Friday Offering from Fr. Marcus May 15th 2020

Good Afternoon All you lovely people,
I hope you are feeling something of the joy that remains abundant in our very different lives, and that you are managing to share it with someone.
If we were in church today (Friday) we would have heard the following in our Gospel Reading:
You did not choose me but I chose you. And I appointed you to go and bear fruit, fruit that will last. Jn 15.16
This is one of those glorious and helpful passages that both comforts and challenges us.
For many, faith can be a bit of a struggle. Trying to understand all what is going on, coping with the big questions like, why does God allow suffering, and why does Religion provoke such division. Add to that personal questions about the literal stories, or whether miracles happen, and for some, as I say, it can be a struggle.
But this scripture can really help, because rather than us trying to fathom and understand all the big questions in order to get to faith, we are taught that we are chosen. God want to embrace us. Elsewhere we are taught that faith is a gift, so our starting point is not necessarily to understand it all, to know it all, or even to agree with it all, but rather to be open to the job of faith, which is to allow us to see the Grace of God at work wherever it is at work (rather than where we think it should be at work).
So, faith allows us to see that God can work through a huge range of scenarios and people, and he certainly is not limited to Church or Sacraments or Scriptures, or Denominations or indeed Faiths. It is not for us to judge or to direct, but it is within us to discern.
I believe that You and I are called to be part of this extended fellowship, and we have so many things that link us together, and lead us to share a desire for worship.
The passage continues in a sort of apostolic vein. We are called, or chosen or gifted with faith, but then we are sent, to ‘Go and bear fruit that will last.’
Maybe our current question is, what is the fruit of our faith. What happens because we do what we do? In fact what do we do actually as an expression of our faith.
Hopefully we pray, read our scriptures, listen, and follow that pattern we have spoken about before. Open our hearts to Jesus, open the scriptures, spend time with Our Lord, recognise him in our Spiritual Communion as the bread is broken, then go back in to the thick of it, and live lives that reveal the great things God has done.
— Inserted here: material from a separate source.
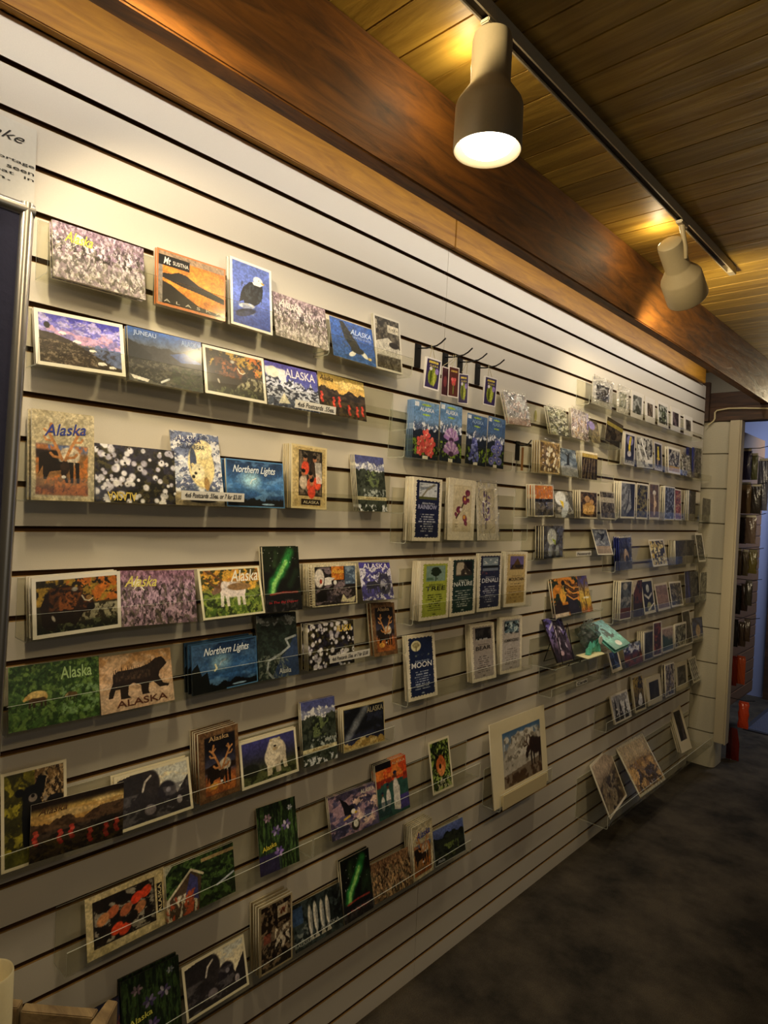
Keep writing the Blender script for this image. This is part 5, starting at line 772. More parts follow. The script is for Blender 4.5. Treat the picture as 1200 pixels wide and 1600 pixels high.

The Scriptures are such a help with this, because they give us clues. When we thing of bearing fruit we can’t help but be drwn to the teaching about the Fruits of the Spirit. They are the things that come pour way, when we allow our faith to flourish. You know what they are – The Fruits of the Spirit are Love, Joy, Peace, Patience, Kindness, Goodness, Faithfulness, Gentleness and Self Control.
Let’s get this the right way round. Like with faith, we have to be receptive to allow these things in. We don’t struggle to produce them, we open our hearts and souls to receive and embrace them. If we live by the Spirit, these Fruits will come our way, and we can bear them well, and in so doing show something of the glory of God.

I hope you are staying safe, and not feeling to frustrated by life. I know you are missing family and friends. We all are. But we have one another, and that matters.